**Records for processing:**
____________________

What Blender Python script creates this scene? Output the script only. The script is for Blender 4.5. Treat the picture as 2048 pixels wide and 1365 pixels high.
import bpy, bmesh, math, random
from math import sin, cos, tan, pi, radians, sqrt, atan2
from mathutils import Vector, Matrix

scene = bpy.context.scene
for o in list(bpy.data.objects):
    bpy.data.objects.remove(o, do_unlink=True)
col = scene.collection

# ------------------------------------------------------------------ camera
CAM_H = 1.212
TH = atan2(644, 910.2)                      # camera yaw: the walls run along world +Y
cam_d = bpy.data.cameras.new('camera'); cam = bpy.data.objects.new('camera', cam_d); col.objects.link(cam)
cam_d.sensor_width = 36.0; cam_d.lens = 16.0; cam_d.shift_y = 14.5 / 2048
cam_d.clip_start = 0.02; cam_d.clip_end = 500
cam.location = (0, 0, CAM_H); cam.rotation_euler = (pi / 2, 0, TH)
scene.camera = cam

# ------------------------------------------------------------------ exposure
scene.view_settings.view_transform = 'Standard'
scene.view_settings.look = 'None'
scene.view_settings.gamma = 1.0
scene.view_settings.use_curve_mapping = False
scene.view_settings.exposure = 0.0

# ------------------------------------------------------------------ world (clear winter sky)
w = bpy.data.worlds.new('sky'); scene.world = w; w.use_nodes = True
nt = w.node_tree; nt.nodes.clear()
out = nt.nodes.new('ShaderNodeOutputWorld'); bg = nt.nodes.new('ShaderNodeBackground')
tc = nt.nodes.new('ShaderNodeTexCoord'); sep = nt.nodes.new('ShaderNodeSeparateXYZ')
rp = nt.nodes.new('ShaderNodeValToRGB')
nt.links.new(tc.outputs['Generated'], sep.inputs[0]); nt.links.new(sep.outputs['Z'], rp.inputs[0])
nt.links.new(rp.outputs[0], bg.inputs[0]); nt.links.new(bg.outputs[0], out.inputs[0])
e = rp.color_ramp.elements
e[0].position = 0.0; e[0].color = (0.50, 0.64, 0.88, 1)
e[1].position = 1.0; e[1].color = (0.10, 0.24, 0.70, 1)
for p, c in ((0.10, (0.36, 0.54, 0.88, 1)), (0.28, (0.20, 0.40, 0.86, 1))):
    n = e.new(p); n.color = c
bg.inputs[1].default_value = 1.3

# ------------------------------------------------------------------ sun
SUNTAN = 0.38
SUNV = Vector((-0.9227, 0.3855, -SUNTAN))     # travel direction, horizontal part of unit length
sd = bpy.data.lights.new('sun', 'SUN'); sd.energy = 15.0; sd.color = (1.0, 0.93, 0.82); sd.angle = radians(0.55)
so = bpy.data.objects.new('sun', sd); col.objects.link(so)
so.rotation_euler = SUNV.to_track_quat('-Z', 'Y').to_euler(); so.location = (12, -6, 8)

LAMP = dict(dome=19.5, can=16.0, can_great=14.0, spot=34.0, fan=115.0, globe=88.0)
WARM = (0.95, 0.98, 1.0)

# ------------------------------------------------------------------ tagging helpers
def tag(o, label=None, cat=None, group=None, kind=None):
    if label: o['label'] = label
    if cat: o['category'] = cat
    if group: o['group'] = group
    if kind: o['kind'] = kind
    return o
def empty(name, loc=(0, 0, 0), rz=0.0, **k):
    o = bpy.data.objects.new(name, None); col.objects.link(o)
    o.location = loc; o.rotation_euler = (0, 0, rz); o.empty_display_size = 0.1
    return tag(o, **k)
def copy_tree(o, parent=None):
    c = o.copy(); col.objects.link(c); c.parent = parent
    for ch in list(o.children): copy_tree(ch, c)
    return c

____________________

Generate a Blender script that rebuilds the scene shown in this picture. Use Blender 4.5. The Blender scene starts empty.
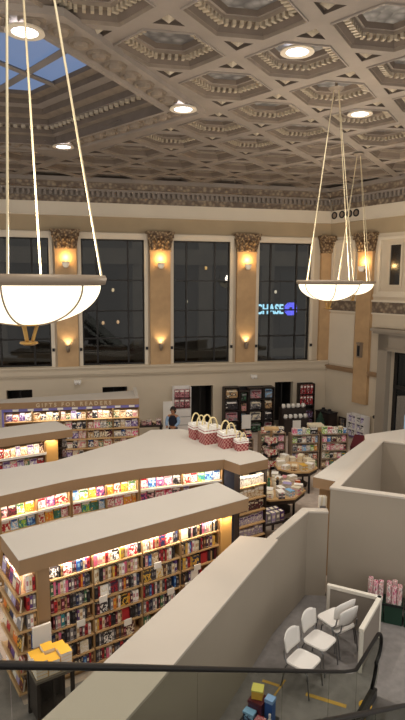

____________________

**Work to complete:**
Start at the line with "What Blender Python", stop at the line with "col = scene.collection", and return every line in that stretch exactly, those two included.

**Task output:**
What Blender Python script creates this scene? Output the script only. The script is for Blender 4.5. Treat the picture as 2048 pixels wide and 1365 pixels high.
import bpy, bmesh, math, random
from math import sin, cos, tan, pi, radians, sqrt, atan2
from mathutils import Vector, Matrix

scene = bpy.context.scene
for o in list(bpy.data.objects):
    bpy.data.objects.remove(o, do_unlink=True)
col = scene.collection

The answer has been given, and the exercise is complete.